- What the exercise asks -
Without the pictures, extract every line from the start of the material to the line containing "scene.add(sun, sun.target);", both ends included.

- Dataset section -
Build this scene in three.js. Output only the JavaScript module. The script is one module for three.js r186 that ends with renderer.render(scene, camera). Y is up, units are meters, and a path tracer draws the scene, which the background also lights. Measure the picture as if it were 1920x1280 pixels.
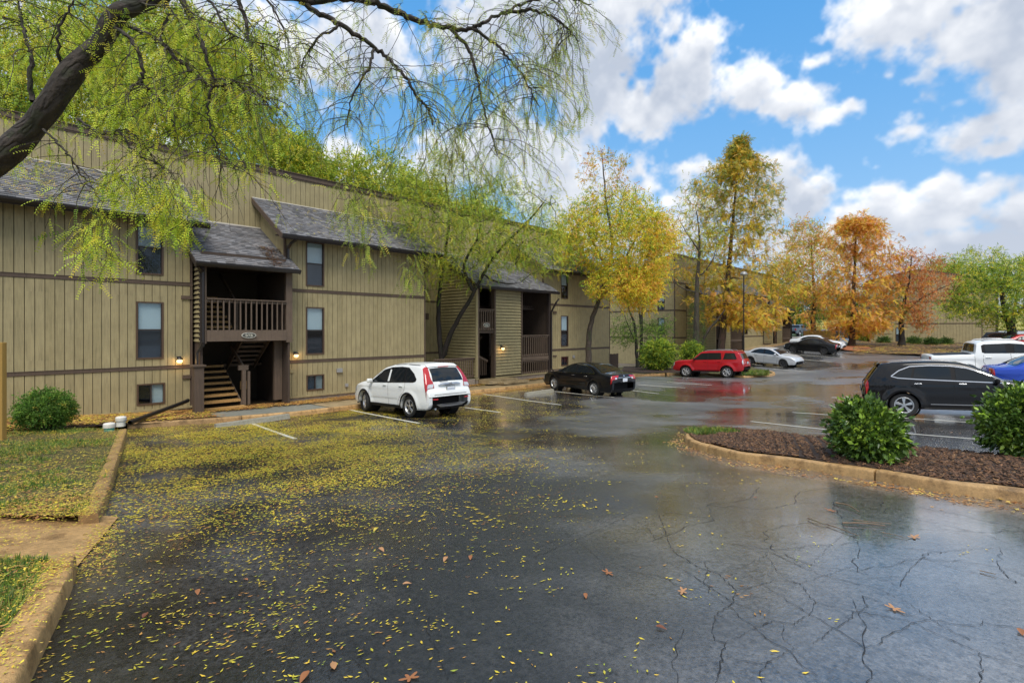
import * as THREE from 'three';
import { mergeGeometries, mergeVertices, toCreasedNormals } from 'three/addons/utils/BufferGeometryUtils.js';
import { RoundedBoxGeometry } from 'three/addons/geometries/RoundedBoxGeometry.js';

// ---------- camera, sky, sun, exposure ----------
const EYE = 2.75, FPX = 952, HORIZON = 618;            // eye height over the building's ground line, lens in 1920-pixel units
const scene = new THREE.Scene();
const camera = new THREE.PerspectiveCamera(2 * Math.atan(640 / FPX) * 180 / Math.PI, 1.5, 0.1, 2000);
camera.position.set(0, EYE, 0);
camera.lookAt(0, EYE, -10);
camera.setViewOffset(1920, 1280, 0, 22, 1920, 1280);
const EXPOSURE = 1.5, SUN = 2.3, SKY_GAIN = 0.84;
const sun = new THREE.DirectionalLight(new THREE.Color(1, 0.95, 0.87), SUN);
sun.position.set(14, 130, 60);
sun.target.position.set(4, 0, -22);
sun.castShadow = true;
sun.shadow.radius = 64;
sun.shadow.mapSize.set(2048, 2048);
Object.assign(sun.shadow.camera, { left: -60, right: 60, top: 60, bottom: -60, near: 1, far: 260 });
scene.add(sun, sun.target);

// ---------- small tools ----------
function rng(seed) { let a = seed | 0; return () => { a = (a + 0x6d2b79f5) | 0; let t = Math.imul(a ^ (a >>> 15), 1 | a); t = (t + Math.imul(t ^ (t >>> 7), 61 | t)) ^ t; return ((t ^ (t >>> 14)) >>> 0) / 4294967296; }; }
const lerp = (a, b, t) => a + (b - a) * t, clamp = (x, a, b) => Math.min(b, Math.max(a, x));
const sstep = (a, b, x) => { const t = clamp((x - a) / (b - a), 0, 1); return t * t * (3 - 2 * t); };
const V = (x, y, z) => new THREE.Vector3(x, y, z);
function hash2(x, y, s) { let h = Math.imul(x | 0, 374761393) + Math.imul(y | 0, 668265263) + Math.imul(s | 0, 2147483647 - 1274126177); h = Math.imul(h ^ (h >>> 13), 1274126177); return ((h ^ (h >>> 16)) >>> 0) / 4294967296; }
function vnoise(x, y, s, wrap) {
  let xi = Math.floor(x), yi = Math.floor(y); const fx = x - xi, fy = y - yi, u = fx * fx * (3 - 2 * fx), v = fy * fy * (3 - 2 * fy);
  let x1 = xi + 1, y1 = yi + 1;
  if (wrap) { xi = ((xi % wrap) + wrap) % wrap; x1 = ((x1 % wrap) + wrap) % wrap; yi = ((yi % wrap) + wrap) % wrap; y1 = ((y1 % wrap) + wrap) % wrap; }
  const a = hash2(xi, yi, s), b = hash2(x1, yi, s), c = hash2(xi, y1, s), d = hash2(x1, y1, s);
  return a + (b - a) * u + (c - a) * v + (a - b - c + d) * u * v;
}
function fbm(x, y, s, oct = 4, wrap = 0) { let v = 0, a = 0.5, n = 0; for (let i = 0; i < oct; i++) { v += a * vnoise(x, y, s + i * 17, wrap); n += a; x *= 2; y *= 2; wrap *= 2; a *= 0.5; } return v / n; }
function bytesTexture(n, f, srgb, m = n) {           // f(u, v) -> [r, g, b] 0..1
  const d = new Uint8Array(n * m * 4);
  for (let j = 0; j < m; j++) for (let i = 0; i < n; i++) { const c = f(i / n, j / m), o = (j * n + i) * 4; d[o] = clamp(c[0], 0, 1) * 255; d[o + 1] = clamp(c[1], 0, 1) * 255; d[o + 2] = clamp(c[2], 0, 1) * 255; d[o + 3] = c.length > 3 ? clamp(c[3], 0, 1) * 255 : 255; }
  const t = new THREE.DataTexture(d, n, m); t.wrapS = t.wrapT = THREE.RepeatWrapping; t.magFilter = THREE.LinearFilter; t.minFilter = THREE.LinearFilter;
  if (srgb) t.colorSpace = THREE.SRGBColorSpace; t.needsUpdate = true; return t;
}
const lin = (r, g, b) => new THREE.Color().setRGB(r, g, b);
function mat(r, g, b, o = {}) { const m = o.phys ? new THREE.MeshPhysicalMaterial() : new THREE.MeshStandardMaterial(); delete o.phys; m.color.setRGB(r, g, b); m.roughness = 0.8; Object.assign(m, o); return m; }

const used = new Map();
function numbered(n) { const k = used.get(n) ?? 0; used.set(n, k + 1); return k ? n + '_' + String(k).padStart(3, '0') : n; }
function shade(o) { o.traverse((c) => { if (c.isMesh) { c.castShadow = true; c.receiveShadow = true; } }); return o; }
function tag(o, label, category, group) { if (label) o.userData.label = label; if (category) o.userData.category = category; if (group) o.userData.group = group; return o; }
function thing(name, label, category, pos = [0, 0, 0], turn = 0, group) { const o = new THREE.Group(); o.name = numbered(name); o.position.set(...pos); o.rotation.y = turn; scene.add(o); return tag(o, label, category, group); }
function part(parent, name, geo, m, stuff) {
  const o = new THREE.Mesh(Array.isArray(geo) ? merge(geo) : geo, m); o.name = parent === scene ? numbered(name) : name + (parent.children.some((c) => c.name === name) ? '_' + String(parent.children.length).padStart(3, '0') : '');
  o.castShadow = o.receiveShadow = true; parent.add(o); if (stuff) o.userData.kind = 'stuff'; return o;
}
function struct(name, geo, m, parent = scene) { const o = part(parent, name, geo, m); if (parent === scene) o.userData.kind = 'structure'; return o; }
function solo(name, geo, m, label, category, group) { return tag(part(scene, name, geo, m), label, category, group); }
function merge(list) {
  const attrs = list.every((g) => g.attributes.color) ? ['position', 'normal', 'uv', 'color'] : ['position', 'normal', 'uv'];
  return mergeGeometries(list.map((g) => {
    g = g.index ? g.toNonIndexed() : g; const r = new THREE.BufferGeometry();
    if (!g.attributes.uv) g.setAttribute('uv', new THREE.BufferAttribute(new Float32Array(g.attributes.position.count * 2), 2));
    for (const a of attrs) r.setAttribute(a, g.attributes[a]); return r;
  }));
}
function geo(pos, uv, idx, col) { const g = new THREE.BufferGeometry(); g.setAttribute('position', new THREE.Float32BufferAttribute(pos, 3)); g.setAttribute('uv', new THREE.Float32BufferAttribute(uv ?? new Float32Array(pos.length / 3 * 2), 2)); if (col) g.setAttribute('color', new THREE.Float32BufferAttribute(col, 3)); if (idx) g.setIndex(idx); g.computeVertexNormals(); return g; }
// an axis-aligned box with uv in metres
function box(x0, x1, y0, y1, z0, z1) {
  const p = [], u = [], idx = []; let n = 0;
  const f = (a, b, c, d, w, h, ou, ov) => { p.push(...a, ...b, ...c, ...d); u.push(ou, ov, ou + w, ov, ou + w, ov + h, ou, ov + h); idx.push(n, n + 1, n + 2, n, n + 2, n + 3); n += 4; };
  const X = x1 - x0, Y = y1 - y0, Z = z1 - z0;
  f([x0, y0, z1], [x1, y0, z1], [x1, y1, z1], [x0, y1, z1], X, Y, x0, y0); f([x1, y0, z0], [x0, y0, z0], [x0, y1, z0], [x1, y1, z0], X, Y, x0, y0);
  f([x0, y0, z0], [x0, y0, z1], [x0, y1, z1], [x0, y1, z0], Z, Y, z0, y0); f([x1, y0, z1], [x1, y0, z0], [x1, y1, z0], [x1, y1, z1], Z, Y, z0, y0);
  f([x0, y1, z1], [x1, y1, z1], [x1, y1, z0], [x0, y1, z0], X, Z, x0, z0); f([x0, y0, z0], [x1, y0, z0], [x1, y0, z1], [x0, y0, z1], X, Z, x0, z0);
  return geo(p, u, idx);
}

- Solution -
Build this scene in three.js. Output only the JavaScript module. The script is one module for three.js r186 that ends with renderer.render(scene, camera). Y is up, units are meters, and a path tracer draws the scene, which the background also lights. Measure the picture as if it were 1920x1280 pixels.
import * as THREE from 'three';
import { mergeGeometries, mergeVertices, toCreasedNormals } from 'three/addons/utils/BufferGeometryUtils.js';
import { RoundedBoxGeometry } from 'three/addons/geometries/RoundedBoxGeometry.js';

// ---------- camera, sky, sun, exposure ----------
const EYE = 2.75, FPX = 952, HORIZON = 618;            // eye height over the building's ground line, lens in 1920-pixel units
const scene = new THREE.Scene();
const camera = new THREE.PerspectiveCamera(2 * Math.atan(640 / FPX) * 180 / Math.PI, 1.5, 0.1, 2000);
camera.position.set(0, EYE, 0);
camera.lookAt(0, EYE, -10);
camera.setViewOffset(1920, 1280, 0, 22, 1920, 1280);
const EXPOSURE = 1.5, SUN = 2.3, SKY_GAIN = 0.84;
const sun = new THREE.DirectionalLight(new THREE.Color(1, 0.95, 0.87), SUN);
sun.position.set(14, 130, 60);
sun.target.position.set(4, 0, -22);
sun.castShadow = true;
sun.shadow.radius = 64;
sun.shadow.mapSize.set(2048, 2048);
Object.assign(sun.shadow.camera, { left: -60, right: 60, top: 60, bottom: -60, near: 1, far: 260 });
scene.add(sun, sun.target);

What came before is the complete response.